Correspondance (d’Alembert)/Correspondance avec Voltaire/147

Œuvres complètes de D’AlembertBelinTome V (p. 239).


Paris, 1er. octobre 1776.


Si vous désirez, mon cher maître, des nouvelles littéraires, j’en ai d’intéressantes à vous apprendre. Moureau, à qui j’ai donné votre lettre à l’Académie, comme vous m’en aviez chargé, l’a imprimée sur-le-champ, ne doutant point qu’on ne lui accordât la permission de la vendre. Monsieur le garde des sceaux a refusé cette permission ; quod erat primum.

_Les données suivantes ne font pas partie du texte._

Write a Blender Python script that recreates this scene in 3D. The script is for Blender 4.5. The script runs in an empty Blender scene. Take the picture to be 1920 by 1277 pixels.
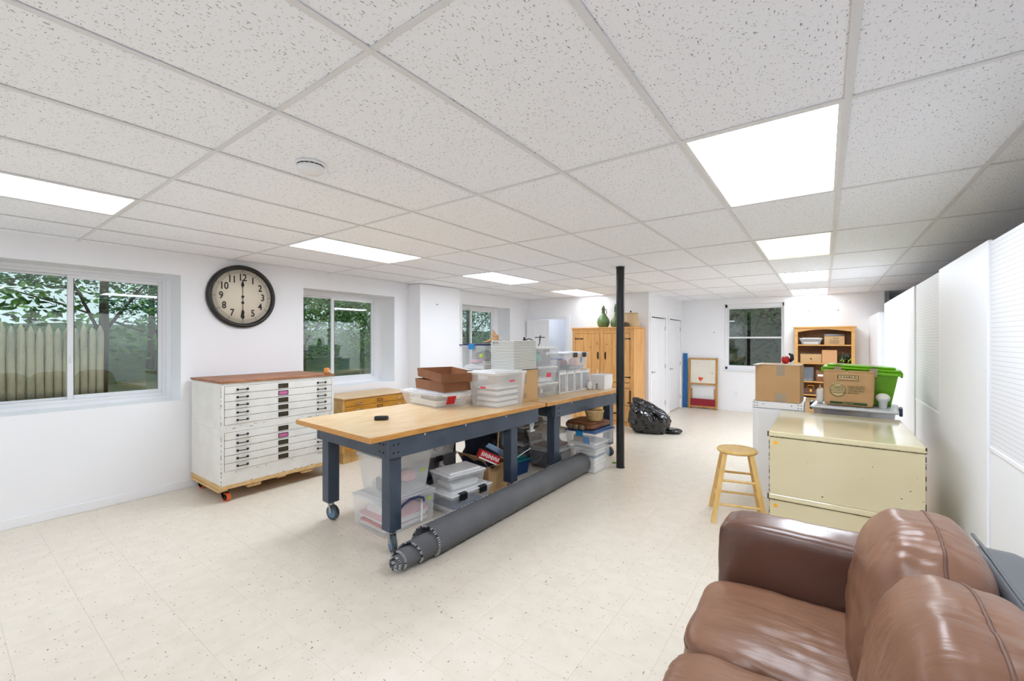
import bpy, math, random
from math import pi, sin, cos, radians as R
from mathutils import Vector, Matrix, noise
random.seed(7)
S = bpy.context.scene
COL = S.collection
# ---------------------------------------------------------------- camera
cam = bpy.data.objects.new('camera', bpy.data.cameras.new('camera')); COL.objects.link(cam)
cam.location = (0, 0, 1.60)
cam.rotation_euler = (pi/2, 0, 0.63098)
cam.data.sensor_width = 36.0
cam.data.lens = 801.5/1920*36.0
cam.data.shift_y = -2.24/1920
cam.data.clip_start = 0.02
S.camera = cam
# ---------------------------------------------------------------- light
SKY = .8           # hazy white sky seen through the leaves
W = bpy.data.worlds.new('world'); S.world = W; W.use_nodes = True
nt = W.node_tree; bg = nt.nodes['Background']
bg.inputs[0].default_value = (.86, .94, 1.0, 1); bg.inputs[1].default_value = SKY
sl = bpy.data.lights.new('sun', 'SUN'); sl.energy = 1.6; sl.angle = R(2); sl.color = (1, .95, .85)
so = bpy.data.objects.new('sun', sl); COL.objects.link(so); so.rotation_euler = (0, R(44), 0)
LAMP = 12.5          # radiance of the ceiling light diffusers
S.view_settings.view_transform = 'Standard'; S.view_settings.look = 'None'
S.view_settings.exposure = 0.83; S.view_settings.gamma = 1.0; S.view_settings.use_curve_mapping = False
S.cycles.max_bounces = 7; S.cycles.diffuse_bounces = 6; S.cycles.use_light_tree = False; S.cycles.glossy_bounces = 2; S.cycles.transparent_max_bounces = 14
S.cycles.use_adaptive_sampling = True; S.cycles.adaptive_threshold = .06; S.cycles.adaptive_min_samples = 12
S.cycles.caustics_reflective = False; S.cycles.caustics_refractive = False
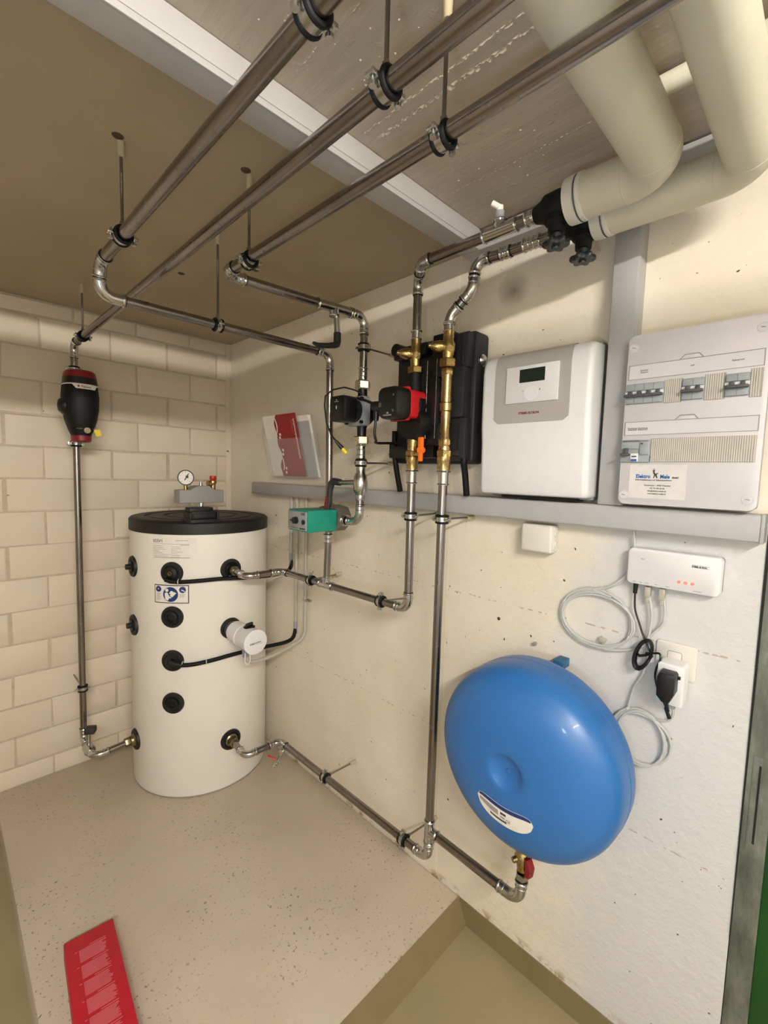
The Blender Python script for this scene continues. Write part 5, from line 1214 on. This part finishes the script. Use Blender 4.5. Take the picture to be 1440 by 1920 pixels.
for k in range(3): part('sheet', sheet(-0.74, -0.948-0.001*k, 1.517, 1.775-0.012*k, 0.0195+0.001*k, 0.0008), 'grey', pb)

# ------------------------------------------------------------------ red box on the floor
rbx = thing('red_carton', 'flat red carton lying on the floor in the foreground', 'box', (-1.03, -1.3, 0))
d_ = V((-0.085, -1, 0)).normalized(); s_ = V((1, -0.085, 0)).normalized(); o_ = V((-1.085, -1.085, 0)); HB = 0.055
WB = 0.134; LB = 0.62
part('box', MB().obox(o_ + s_*WB/2 + d_*LB/2 + V((0, 0, HB/2)), s_, d_, (0, 0, 1), WB/2, LB/2, HB/2, 0.0025), 'redbox', rbx)
tp_ = MB(); hd = MB()
def bx(a, b): return o_ + s_*a + d_*b + V((0, 0, HB+0.0006))
for blk in range(7):
    b0 = 0.055 + blk*0.055
    rag = random.Random(blk+2)
    for k in range(13):
        b = b0+k*0.0034; e = 0.098 + rag.uniform(-0.004, 0.008)
        tp_.add([bx(0.034, b), bx(e, b), bx(e, b+0.0016), bx(0.034, b+0.0016)], [(0, 1, 2, 3)])
    hd.add([bx(0.024, b0-0.001), bx(0.030, b0-0.001), bx(0.030, b0+0.001), bx(0.024, b0+0.001)], [(0, 1, 2, 3)])
    b = b0-0.0062; hd.add([bx(0.062, b), bx(0.105, b), bx(0.105, b+0.0018), bx(0.062, b+0.0018)], [(0, 1, 2, 3)])
part('fine_print', tp_, 'pink', rbx, None, 'stuff')
part('heading_print', hd, 'pink', rbx, None, 'stuff')
part('end_flap', MB().obox(o_ + s_*WB/2 - d_*0.0008 + V((0, 0, HB/2)), s_, (0, 0, 1), d_, WB/2-0.002, HB/2-0.002, 0.0008), 'darkred', rbx)

# screw holes left in the walls
wr = bpy.data.objects['wall_right']
hl = MB()
for y, z in ((-1.385, 1.64), (-1.55, 2.03), (-1.91, 1.072)):
    hl.lathe((0.002, y, z), (-1, 0, 0), [(0, 0.007), (0.0025, 0.006), (0.003, 0.001)], 7)
part('chipped_hole', hl, 'ceilhole', wr)

# repeats carry one group each
GROUPS = dict(pipe_clamp='pipe clamps holding the steel pipes', steel_pipe='bare steel pipes', conduit='grey conduits below the trunking',
    sensor_cable='black sensor cables of the tank', cable_trunking='cable trunkings', network_cable='coiled network cables',
    gate_valve='black gate valves', insulated_pipe='cream insulated pipes')
for o in SC.objects:
    k = o.name.split('.')[0]
    if o.parent is None and 'label' in o and k in GROUPS: o['group'] = GROUPS[k]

Nous avions demandé au roi, notre protecteur, 1, 500 liv. par an pour augmenter nos prix, et exciter l’émulation des jeunes gens. Le roi nous a refusé cette somme ; quod erat secundum. On dit que les dévots de Versailles lui ont persuadé que votre morceau sur Shakespeare était injurieux à la religion, quoiqu’on ait retranché soigneusement à la lecture publique tous les passages indécents du tragique anglais ; quod erat tertium. Et, sur ce, je vous embrasse tendrement, en gémissant avec vous du crédit des hypocrites calomniateurs ; quod erat quartum. Et je suis fâché qu’ils nous empêchent d’apprendre aux gens de lettres que le roi désire de les encourager ; quod erat quintum.